I am not really sure where you got this impression. I train in MMA myself and I'm a white collar person with an unshaven head and I think tatooes look great on other people but on me - not so much. No one is saying that aikido have a lock on thinking. But we do have SOME people in aikido who are capable of thinking and we for some reason still train aikido. Yes, we are all mostly insane. We spend years practice the same thing over and over and expect different results - which I believe is a tell tale sign of insanity. But in my personal insanity, I happen to have a fairly reasonable and logical - and apparently - different opinion of what high percentage criteria to value. It doesn't mean I hate the evil MMA folks or that aikido people are smarter. It just means that aikido people are not necessarily dumber.

Maybe we just value different things. The MMA I'm training these days depends on a lot less doing and a lot more being super relaxed and almost non-doing so physical listening is possible. It's terriblly mentally exhausting getting rid of tension under increasing pressure. I think aikido training CAN BE fantastic help in this if you have some different basics than are generally taught in aikido class, but like Roy Dean basically says, we'll just have to see about how the internal training power bridges the gaps.

Quote:
Dan Austin wrote: View Post
OK you just got done describing a bar scenario where the MMA knuckleheads were stupidly duking it out while you cleverly went home, then you say you feel like you're always being talked down to by MMA guys, and here you say you want the ability to destroy those evil arrogant bastards - and then not hurt them.
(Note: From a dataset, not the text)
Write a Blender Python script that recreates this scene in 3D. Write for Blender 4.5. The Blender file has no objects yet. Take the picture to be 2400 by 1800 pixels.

Man, you've got some issues. Seriously. This is supposed to the art of peace and love, not the art of low self-esteem fantasies. You sound like a guy who got sand kicked in his face and is exorcising childhood demons by envisioning thrashing shaven-headed tattoed MMA losers like Steven Seagal going through Jamaicans. No offence but there is some really emotionally immature psychology at work here. We're talking about upping the odds of protecting yourself and your loved ones, not walking around with comic book powers that we magnanimously keep from using on jerkoffs. You and the guy who posted about machetes are really making me wonder about the psychology that may pervade the Aiki-sphere. MMA is not the enemy. Repeat that many times.
1) I got done describing the only scenario I can realistically imagine I'll be in a real confrontation in my daily life.

2) I'll want what I want. I'm suprised anyone who is doing martial arts wouldn't want what I described, but it takes all kinds. So you don't want such abilities? I'm not saying I'll achieve them. But heck I think I described Dan Harden fairly well. I want to have his ability. Heck I want to surpass his ability. I work towards that by working out wih him whenever I can - like just today. As far as having comic book level abilities, I wouldn't mind having them either! If I could turn invisible and or fly that would be awesome. If you have no fantasy life as an adult that most likely speaks to issues as well. I could be wrong, but I wouldn't want to be like that myself. I see a lot of martial artists trying so hard to keep it "real". Good luck with that.

Rob

Last edited by rob_liberti : 04-12-2008 at 08:48 PM.